Edgy England inch past Bangladesh

In the afternoon session of the fifth day, England eventually managed to bowl out their Bangladeshi opponents to secure a 181 run victory. It may sound like a comfortable winning margin, but for long periods in the Bangladesh second innings England were made to sweat as Junaid Siddique and Mushfiqur Rahim shared a partnership of 167.

England started the Test match well after being put in to bat by Bangladesh skipper, Shakib Al Hasan. Alistair Cook and Michael Carberry looked comfortable in a new opening partnership until the latter was dismissed for 30. Trott only hit 39 on a good batting track, but his dismissal brought an out-of-form Kevin Pietersen to the crease. He and Cook shared a partnership of 170 runs until Pietersen was cruelly out for 99 having played a great innings, hitting fifteen fours and a six, highlighting his return to form. Cook went on to secure a new Test best score of 173, and following a supreme 145 from Paul Collingwood and an assured 84 from Ian Bell, England declared on 599-6.

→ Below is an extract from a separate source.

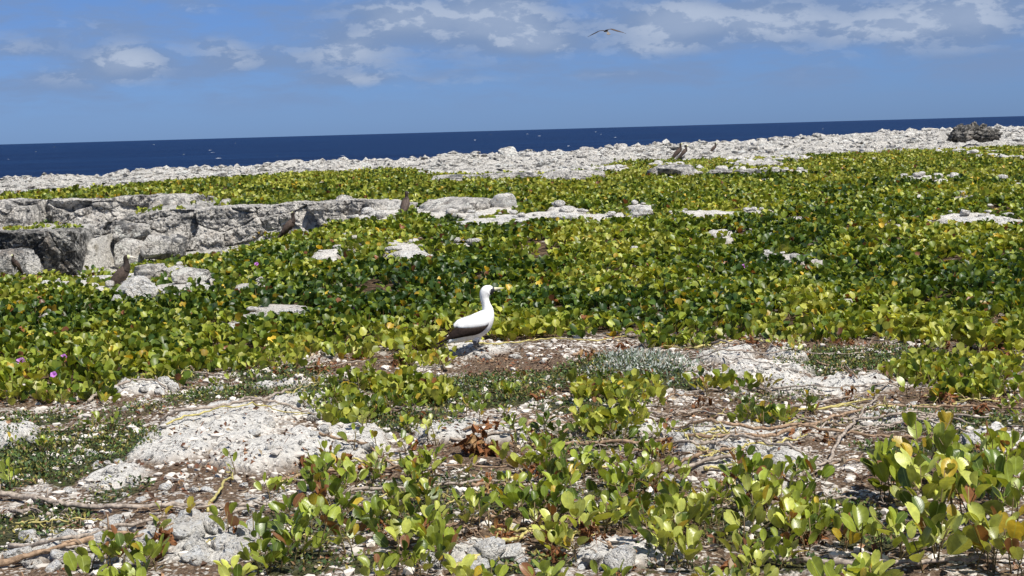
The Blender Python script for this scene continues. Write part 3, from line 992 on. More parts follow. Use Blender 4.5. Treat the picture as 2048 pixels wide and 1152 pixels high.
# rocks round the near brown booby
rock('boulder', 218, 322, 553, 604, 'large white boulder under the nearest brown booby', 'rock', None, .8, 'fore', 5, 2.8, 8, .08, 0, 48, sink=.3)
rock('boulder', 318, 374, 582, 606, 'rounded white stone right of the booby boulder', 'rock', None, .8, 'fore', 4, 2.8, 8, .07)
rock('boulder', 372, 432, 570, 604, 'cracked white rock at the right of the booby rocks', 'rock', None, .8, 'fore', 4, 3, 8, .09)
rock('rock_slab', 262, 345, 528, 560, 'rough grey slab behind the booby boulder', 'rock', None, .7, 'pale', 4, 3, 6, .12)
rock('rock_slab', 340, 418, 536, 566, 'knobbly pale slab behind the cracked white rock', 'rock', None, .7, 'pale', 4, 3, 6, .12)
rock('boulder', 466, 512, 573, 594, 'grey flat stone among dark leaves', 'rock', None, .8, 'pale', 4, 2.8, 8, .09)
rock('boulder', 215, 245, 590, 625, 'narrow white stone below the booby boulder', 'rock', None, .8, 'fore', 4, 2.8, 8, .09)
rock('boulder', 455, 500, 646, 668, 'white stone beside fallen yellow leaves', 'rock', None, .8, 'fore', 4, 2.8, 8, .09)
rock('boulder', 545, 610, 620, 642, 'slanting grey rock edge among the leaves', 'rock', None, .8, 'fore', 4, 2.8, 8, .09)
# far tiers
rock('ledge_block', 1082, 1212, 341, 366, 'grey far wall with a bright right shoulder', 'rock ledge', 36.6, .5, 'face', 4, 6, 4, .06, .04)
rock('ledge_block', 960, 1080, 345, 362, 'low pale far wall', 'rock ledge', 37.6, .4, 'grey', 4, 6, 4, .08, .05)
rock('ledge_block', 860, 975, 349, 362, 'thin grey far wall merging with the carpet', 'rock ledge', 38.0, .4, 'grey', 4, 5, 4, .08, .05)
rock('cave_roof_rock', 1298, 1392, 329, 347, 'overhanging grey roof slab of the little cave', 'rock', 36.6, .7, 'grey', 4, 3.4, 6, .10, .06, 41)
rock('cave_side_rock', 1362, 1392, 336, 358, 'cream triangular rock propping the little cave roof', 'rock', 36.3, .8, 'pale', 4, 2.6, 7, .06, 0, 42)
rock('cave_side_rock', 1294, 1318, 334, 357, 'mottled left jamb of the little cave', 'rock', 36.3, .8, 'grey', 4, 3, 7, .08, 0, 43)
rock('cave_shade_rock', 1310, 1370, 340, 358, 'dark rock standing for the shade inside the little cave', 'rock', 37.2, .3, 'dark', 3, 5, 4, .06, 0, 44)  # dark colour stands in for the shade of the cave hollow
for i, (a, b, t, bt, lab) in enumerate([(1414, 1470, 339, 353, 'round shouldered grey rock right of the little cave'), (1466, 1530, 338, 350, 'mid grey ledge rock among the far vines'),
                                       (1520, 1580, 339, 350, 'dark fissured ledge rock among the far vines'), (1575, 1625, 340, 350, 'pale end rock of the far vine ledge')]):
    rock('ledge_block', a, b, t, bt, lab, 'rock', 36.4, .7, 'grey' if i != 3 else 'pale', 4, 3.6, 6, .10, .05)
rock('rock_slab', 1448, 1575, 322, 336, 'bright white sloping slab below the distant shore', 'rock', 43, .6, 'pale', 4, 3, 6, .10)
rock('boulder', 1688, 1702, 316, 326, 'little upright white stone in the far carpet', 'rock', 47, .8, 'fore', 3, 2.8, 6, .06)
# skyline rocks
rock('boulder', 996, 1036, 293, 312, 'tilted pale boulder breaking the sea line in the middle', 'rock', 84, .8, 'shore', 4, 2.6, 8, .06, 0, 51)
rock('boulder', 1232, 1256, 287, 300, 'small capped rock on the sea line', 'rock', 88, .8, 'shore', 4, 2.8, 7, .08, 0, 52)
rock('boulder', 1438, 1466, 281, 296, 'pinkish round boulder on the sea line', 'rock', 94, .8, 'shore', 4, 2.8, 7, .06, 0, 53)
rock('boulder', 1600, 1640, 277, 292, 'pale mound rock on the sea line left of the peak', 'rock', 98, .8, 'shore', 4, 2.6, 7, .06, 0, 54)
rock('boulder', 1804, 1840, 264, 284, 'pointed white rock peak left of the black rock', 'rock', 103, .8, 'shore', 4, 2.2, 9, .06, 0, 55)
rock('boulder', 78, 108, 351, 359, 'flat white stone on the sea line at the left', 'rock', 58, .8, 'shore', 4, 2.8, 7, .06, 0, 56)
rock('boulder', 1880, 1912, 262, 282, 'cream boulder touching the black rock', 'rock', 104, .8, 'shore', 4, 2.6, 8, .08, 0, 58)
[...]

England started well in Bangladesh’s first innings with Broad picking up two early wickets, before Swann picked up a wicket in his first over, something fast becoming a regular occurrence for England’s main spinner. Despite half-centuries from opener Tamim Iqbal, all-rounder Mahmudullah and keeper Rahim, Bangladesh were dismissed for 296, still 303 runs behind England. Swann was the star performer claiming 5-90 from his 29.3 overs, including eight maidens. Broad bowled well, as did Bresnan, and Finn impressed on debut. The innings included a memorable catch from James Tredwell at midwicket, on the pitch as a substitute for Alistair Cook, to dismiss Rahim and provide Swann with his then fourth victim. Many felt that Cook should have enforced the follow-on, but it is understandable that he chose to rest his four-man bowling attack in hot conditions in Chittagong.

England’s second innings was frustrating to watch as there seemed to be little urgency about the batsman, especially after Cook’s dismissal for 39. Carberry was understandably batting circumspectly in his first Test match, and Trott also batted defensively. Following Trott’s exit, Pietersen fired 32 from 24 balls including a huge six off Shakib. His dismissal, lbw to the same bowler, triggered a mini-collapse in which England lost four wickets for eighteen runs, slipping from 126-2 to 144-6. Bell hit a confident 39*, and aided by Swann’s swashbuckling 32 off 25 balls, England declared for the second time in the match, on 209-7, setting Bangladesh a very unlikely target of 513 for victory.

England picked up wickets at fairly regular intervals in Bangladesh’s seconding innings, reducing them to 110-6 until the huge partnership between Siddique, who scored 105 in making his first Test century, and Rahim who struck 95. Following their dismissals, England went on to complete the victory that had been predicted. Swann picked up five more wickets in the second innings to end with match figures of 10-217, his first ten wicket haul for England. Bresnan also impressed picking up three wickets, Broad and Finn also picking up one wicket each.

England’s struggle to dismiss Bangladesh in their second innings which lasted 124 overs highlighted the need for England to select an extra bowler to give their attack more penetration. I was surprised that Tredwell was not selected as England went for a more conservative approach by picking the extra batsman, Michael Carberry. In the second Test starting on Saturday in Mirpur I hope to see England swap a batsman for the extra bowler, especially considering the flat nature of the pitches in the subcontinent, and the depth of England’s batting: Graeme Swann has hit four first-class hundreds, including a best of 183. Although Stuart Broad’s batting average in Test matches is under 30 he has shown much promise, hitting five fifties, including a high-score of 76 against South Africa in the summer of 2008. Some pundits have claimed they would like to see him higher in the order and regard him as a genuine all-rounder. It is frustrating to think that despite the batting talent in Broad and Swann, England persist with cautious team selection.

In the first Test, positives were drawn: Cook won his first match and hit a fluent century, suggesting that the pressure will not get to him. Swann was superb again, proving his credentials as the second best Test bowler in the world at the moment. Tim Bresnan bowled well picking up four wickets in the match, and both Carberry and Finn had solid, if unspectacular debuts. However, I do feel that England need to pick an extra bowler, and play to the conditions; playing an extra spin bowler would suit the spinning pitches, and provide the team with more bowling options. I would like to see either Trott or Carberry dropped to accommodate Tredwell in the side, as England seek to wrap up the series 2-0 and complete a tour whitewash.